I often wonder if garden books are written backwards, so to speak. How would I have known that in May these particular roses will be echoing and enhancing the changing leaf colours, thus bringing a quiet harmony and sense of peace to the Autumn garden planting?

This is also the time of year when I unconditionally love the Mexican Orange Blossom and the Toe Toe in the ex-Island Bed. These strong and emotional feelings need to be recorded for the safety and long life of these two plants, who both suffer annual death threats (probably each summer, if I remember rightly).

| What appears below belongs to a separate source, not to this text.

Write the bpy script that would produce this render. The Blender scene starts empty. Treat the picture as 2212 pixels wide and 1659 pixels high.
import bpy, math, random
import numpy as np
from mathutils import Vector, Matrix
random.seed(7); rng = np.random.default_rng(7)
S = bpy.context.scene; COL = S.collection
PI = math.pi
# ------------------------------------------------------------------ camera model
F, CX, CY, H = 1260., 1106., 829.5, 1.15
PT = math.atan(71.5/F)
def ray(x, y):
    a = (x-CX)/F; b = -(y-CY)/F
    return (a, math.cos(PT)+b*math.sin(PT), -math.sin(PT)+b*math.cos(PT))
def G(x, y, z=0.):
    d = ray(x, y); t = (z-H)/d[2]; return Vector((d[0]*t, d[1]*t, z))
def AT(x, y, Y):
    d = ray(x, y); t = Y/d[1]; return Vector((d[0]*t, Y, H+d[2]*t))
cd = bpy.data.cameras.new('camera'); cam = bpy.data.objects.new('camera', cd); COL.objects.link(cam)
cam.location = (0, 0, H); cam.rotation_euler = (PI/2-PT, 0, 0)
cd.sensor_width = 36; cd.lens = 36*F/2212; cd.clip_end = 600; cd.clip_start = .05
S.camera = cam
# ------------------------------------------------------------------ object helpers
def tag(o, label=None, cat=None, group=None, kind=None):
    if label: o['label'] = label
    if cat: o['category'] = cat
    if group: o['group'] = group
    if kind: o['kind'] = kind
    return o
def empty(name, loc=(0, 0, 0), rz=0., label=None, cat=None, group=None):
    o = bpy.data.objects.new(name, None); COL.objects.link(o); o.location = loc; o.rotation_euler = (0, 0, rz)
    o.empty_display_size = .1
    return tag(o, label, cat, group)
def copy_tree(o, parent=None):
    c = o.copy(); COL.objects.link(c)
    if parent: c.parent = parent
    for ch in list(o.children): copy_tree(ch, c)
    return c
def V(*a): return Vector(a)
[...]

 The Mexican Orange bush is a beautiful evergreen in autumn.
Toe Toe in an autumn border

So what can I do this morning? Hmmm... Since it is still raining, I will do a MOTHERS DAY children resume. On this date (more-or-less) three years ago my elder lovely son produced the first Mooseys Country Garden website. Now he is established in London, theoretically with a fat British wallet, but more likely with a fat Kiwi belly from drinking beers at the local Twickenham pubs. Today my lovely daughter is in outback Western Australia (in the Pilbara) bathed in winter heat, surrounded by that beautiful red dusty earth and gum trees. By next Mothers Day she will most likely be on Davis Station in Antarctica, living the life of a cold-climate research geologist (with an oddly extreme change of temperature). And my lovely younger son (who has possibly forgotten Mothers Day, but has permanently loaned me one of his best guitars) is in the city with my car...

Sifter the Cat :
Sifter is a large tabby cat with some very independent habits.

Sifter is howling at me through the glass doors - he has caught a Mothers Day rabbit (which I now see he has stashed behind the big brown flax). Mugsy is sitting beside him, puzzled by his noise (Mugsy is not a very analytical cat), as she waits to come inside. Stumpy is already on the kitchen bench, overflowing the sides of a box theoretically full of papers. Jerome and Taj-dog are curled up together on their favourite dark blue and extremely hairy sofa (such a bad choice of colour). I am wearing my new Mothers Day Slippers - I haven't owned any for at least 20 years, so this is pretty exciting stuff. Unfortunately yesterday I totally forgot the rules of slippers, and wore them OUTSIDE when I went to pick some roses.

And now, a Mothers Day List...

Later...

This is so much fun! I have wiggled and wound the Hump path through the self-sown purple honesty plants, past a line of three tall skinny pines and out onto the grass near the flowering cherry. The first part of the path is stone-edged until it arrives at a gum tree on the far Hump side. Here the front paddock is clearly visible, and I've just raked up the rubbish and thus built a dividing wall. Then, stone-less, the path turns back in and wanders through the Honesty. This is quite open and airy, and should look amazing when it all turns purple in Spring. There are a few bare spaces where I intend to dump (I mean plant quickly) some bags of bulbs - at the moment they are languishing in plastic rubbish bags behind the glass-house. Unfortunately this is all I did today in the garden, but I have had a very happy Mothers Day.